Warning: the fact that they both defend the distinction and raise objections against it can be confusing on, say, an exam.
We went through Kadish and Schulhofer’s defense of punishing failed attempts pretty quickly. The three arguments they considered against punishing merely attempted crimes were not very compelling. The objective conception of intent is silly: as our friend Oliver Wendell Holmes noted, “Even a dog distinguishes between being stumbled over and being kicked.”The Common Law (1909), p. 3. The law punishes intent all the time. And it’s at least possible to come up with excellent evidence of someone’s intent even with a failed attempt.
With the decks cleared for punishing mere, failed attempts, we moved on to Kadish and Schulhofer’s principle.
the innocuous character of the action actually done (innocuous in the sense that it could not constitute a crime under the actual circumstances) will not save her from an attempt conviction if she believed that the circumstances were otherwise, and, had her belief been correct, what she set out to do would constitute a crime. (p. 672)
As they understand it, this principle draws a distinction between attempted crimes that fail due to mistakes of fact (I thought the gun was loaded) and mistakes of law (I thought dancing was illegal on Saturdays).
However, as James pointed out, it is not at all obvious from the wording of the principle that it actually has this implication.
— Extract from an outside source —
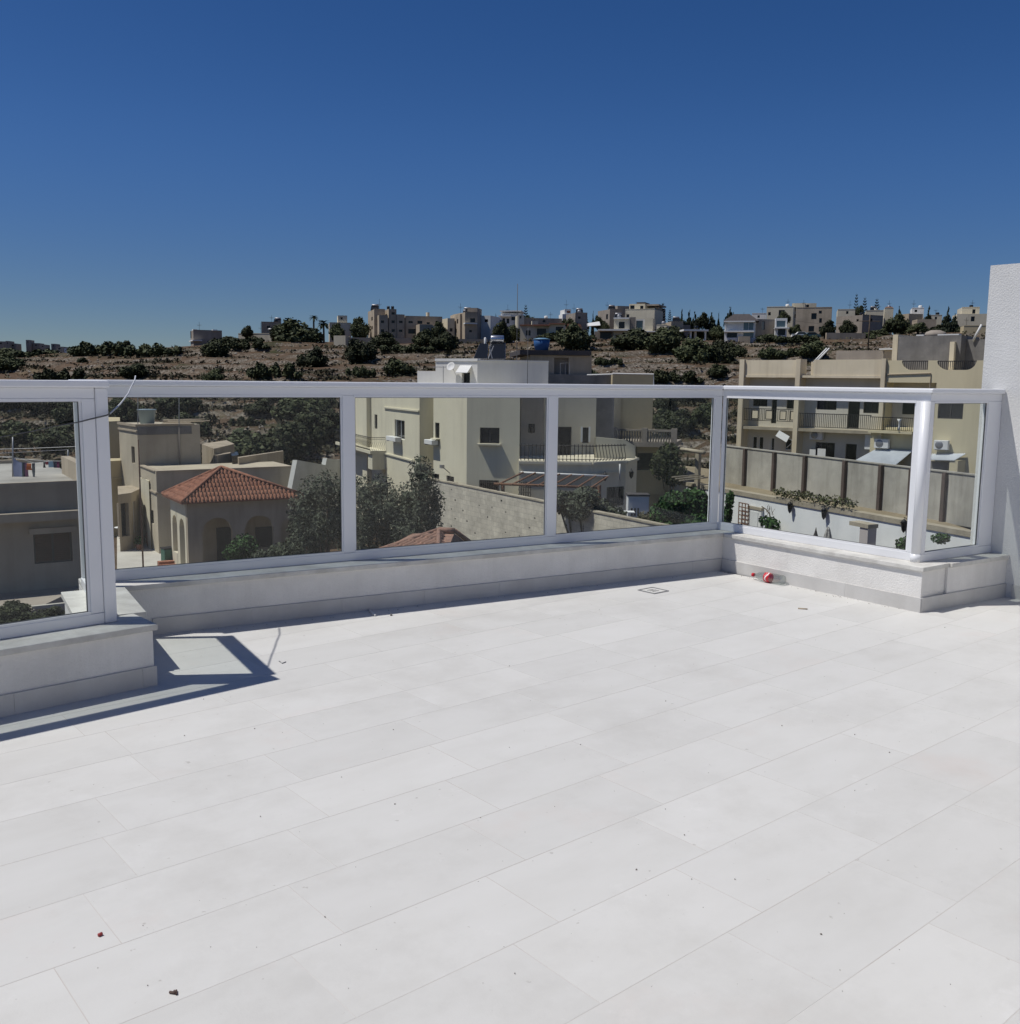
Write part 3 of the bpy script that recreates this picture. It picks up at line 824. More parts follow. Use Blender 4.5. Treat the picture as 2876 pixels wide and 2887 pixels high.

Good point, James! Having looked at it, I think what they mean was “her belief about the facts about what she was doing,” which, in this case, was about where the lace in her luggage was made. Otherwise, James is right.
In any event, the basic case for this distinction between mistakes of fact and mistakes of law is that in the case of mistakes of law there is no law that they might have broken. Assuming that we can only punish people for violations of the law, there’s no basis for punishment.
However, the case of Mr. Law and Mr. Fact throws the distinction into question. Mr. Law and Mr. Fact each wrongly believe they are breaking the law by going hunting on October 15. Mr. Law is wrong because he believes that the hunting season doesn’t start until the first of November when it actually began on the first of October. He is mistaken about the law. Mr. Fact is wrong because he looked at the wrong page on the calendar and believes it is September; he knows that hunting season begins on October 1 but is mistaken about the facts, such as the date. Drawing a distinction between them, such that Mr. Fact can be liable to criminal sanction while Mr. Law cannot, seems arbitrary.
It’s an interesting dispute and I myself don’t know exactly what I think.